- EXERCISE BRIEF -
Transcribe the material verbatim in full; the pictures do not belong in the copy.

-- START SOURCE EXCERPT --

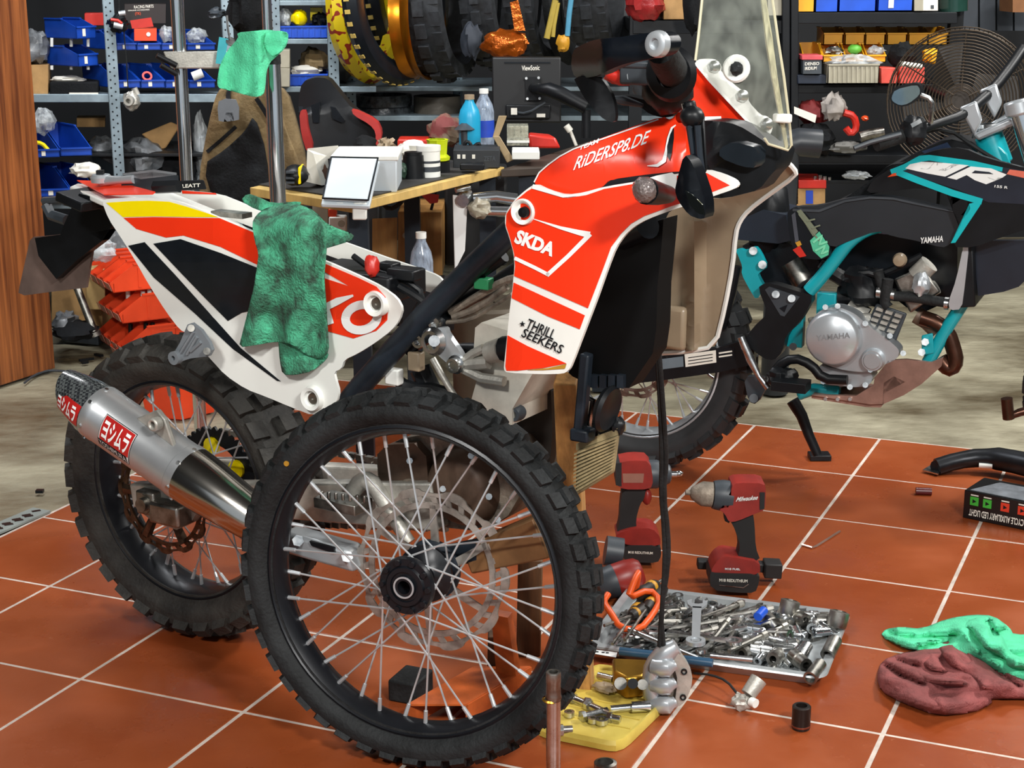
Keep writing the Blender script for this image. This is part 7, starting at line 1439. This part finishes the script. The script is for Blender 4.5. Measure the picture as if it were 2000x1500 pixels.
bit = obj('driver_bar', MB().cyl((-.06, 0, 0), (.05, 0, 0), .005, n=8).cyl((.045, 0, 0), (.06, 0, 0), .008, n=8).box((-.06, 0, 0), (.01, .008, .008)), STD, None, False, 35); tag(bit, 'slim steel extension bar in the heap on the steel tray', 'extension bar', 'extension bars in the tray')
used = set()
def put(o, loc, rot):
    if o.name not in used:
        used.add(o.name); o.location = loc; o.rotation_euler = rot; return o
    c = o.copy(); COL.objects.link(c); c.location = loc; c.rotation_euler = rot; return c
R2 = random.Random(11); base_ang = math.atan2(ex.y, ex.x)
def trp(u, v, z): return c3+ex*(TW*u)+ey*(TD*v)+UZ*z
for k in range(95):
    u = .10+.56*R2.random(); v = .20+.58*R2.random(); z = .010+.026*R2.random()*(1-abs(u-.5))
    put(protos[k % 3], trp(u, v, z), (R2.uniform(-.14, .14), R2.uniform(-.14, .14), base_ang+R2.gauss(1.15, .35)+(math.pi if R2.random() < .5 else 0)))
for k in range(75):
    u = .64+.27*R2.random(); v = .13+.72*R2.random(); z = .014+.02*R2.random()
    put(sk_[R2.randrange(4)], trp(u, v, z), (math.pi/2+R2.uniform(-.3, .3), 0, R2.uniform(0, 6.28)))
for k in range(26):
    u = .2+.58*R2.random(); v = .18+.62*R2.random()
    put(bit, trp(u, v, .024+.022*R2.random()), (R2.uniform(-.2, .2), R2.uniform(-.15, .15), base_ang+R2.gauss(1.0, .5)))
def tplace(name, label, cat, mb, m, px, py, z, rz, tilt=0.):
    o = obj(name, mb, m, None, False, 35); o.location = G(px, py, z); o.rotation_euler = (0, tilt, rz); return tag(o, label, cat)
a_, b_ = G(1362, 1180, .065), G(1359, 1258, .055)
tplace('combination_spanner', 'largest combination spanner, standing out on top of the heap in the tray', 'spanner', spanner_mesh((a_-b_).length+.01, .019), ALS, 1360, 1220, .060, math.atan2((b_-a_).y, (b_-a_).x))
a_, b_ = G(1285, 1233, .055), G(1438, 1256, .055)
tplace('combination_spanner', 'long combination spanner lying crossways below the largest one in the tray', 'spanner', spanner_mesh((b_-a_).length, .016), STL, 1362, 1245, .049, math.atan2((b_-a_).y, (b_-a_).x))
def stick(name, label, cat, pts, r, m, z=.05, n=10): return T(name, label, cat, MB().tube([G(x, y, z) for x, y in pts], r, n), m)
for (pa, pb, lab) in (((1388, 1280), (1470, 1288), 'flat steel bar spanner lying along the front edge of the tray'), ((1225, 1228), (1372, 1290), 'long slim chrome bar lying diagonally at the front of the tray')): stick('steel_bar', lab, 'bar', [pa, pb], .006, STL, .045)
stick('blue_pen_tool', 'dark blue handled tool lying at the front left of the tray', 'tool', [(1210, 1272), (1285, 1280)], .009, mat('steel_blue_handle', '#254a66', .4), .045)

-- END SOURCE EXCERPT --

- OUTPUT OF THE TASK -
Keep writing the Blender script for this image. This is part 7, starting at line 1439. This part finishes the script. The script is for Blender 4.5. Measure the picture as if it were 2000x1500 pixels.
bit = obj('driver_bar', MB().cyl((-.06, 0, 0), (.05, 0, 0), .005, n=8).cyl((.045, 0, 0), (.06, 0, 0), .008, n=8).box((-.06, 0, 0), (.01, .008, .008)), STD, None, False, 35); tag(bit, 'slim steel extension bar in the heap on the steel tray', 'extension bar', 'extension bars in the tray')
used = set()
def put(o, loc, rot):
    if o.name not in used:
        used.add(o.name); o.location = loc; o.rotation_euler = rot; return o
    c = o.copy(); COL.objects.link(c); c.location = loc; c.rotation_euler = rot; return c
R2 = random.Random(11); base_ang = math.atan2(ex.y, ex.x)
def trp(u, v, z): return c3+ex*(TW*u)+ey*(TD*v)+UZ*z
for k in range(95):
    u = .10+.56*R2.random(); v = .20+.58*R2.random(); z = .010+.026*R2.random()*(1-abs(u-.5))
    put(protos[k % 3], trp(u, v, z), (R2.uniform(-.14, .14), R2.uniform(-.14, .14), base_ang+R2.gauss(1.15, .35)+(math.pi if R2.random() < .5 else 0)))
for k in range(75):
    u = .64+.27*R2.random(); v = .13+.72*R2.random(); z = .014+.02*R2.random()
    put(sk_[R2.randrange(4)], trp(u, v, z), (math.pi/2+R2.uniform(-.3, .3), 0, R2.uniform(0, 6.28)))
for k in range(26):
    u = .2+.58*R2.random(); v = .18+.62*R2.random()
    put(bit, trp(u, v, .024+.022*R2.random()), (R2.uniform(-.2, .2), R2.uniform(-.15, .15), base_ang+R2.gauss(1.0, .5)))
def tplace(name, label, cat, mb, m, px, py, z, rz, tilt=0.):
    o = obj(name, mb, m, None, False, 35); o.location = G(px, py, z); o.rotation_euler = (0, tilt, rz); return tag(o, label, cat)
a_, b_ = G(1362, 1180, .065), G(1359, 1258, .055)
tplace('combination_spanner', 'largest combination spanner, standing out on top of the heap in the tray', 'spanner', spanner_mesh((a_-b_).length+.01, .019), ALS, 1360, 1220, .060, math.atan2((b_-a_).y, (b_-a_).x))
a_, b_ = G(1285, 1233, .055), G(1438, 1256, .055)
tplace('combination_spanner', 'long combination spanner lying crossways below the largest one in the tray', 'spanner', spanner_mesh((b_-a_).length, .016), STL, 1362, 1245, .049, math.atan2((b_-a_).y, (b_-a_).x))
def stick(name, label, cat, pts, r, m, z=.05, n=10): return T(name, label, cat, MB().tube([G(x, y, z) for x, y in pts], r, n), m)
for (pa, pb, lab) in (((1388, 1280), (1470, 1288), 'flat steel bar spanner lying along the front edge of the tray'), ((1225, 1228), (1372, 1290), 'long slim chrome bar lying diagonally at the front of the tray')): stick('steel_bar', lab, 'bar', [pa, pb], .006, STL, .045)
stick('blue_pen_tool', 'dark blue handled tool lying at the front left of the tray', 'tool', [(1210, 1272), (1285, 1280)], .009, mat('steel_blue_handle', '#254a66', .4), .045)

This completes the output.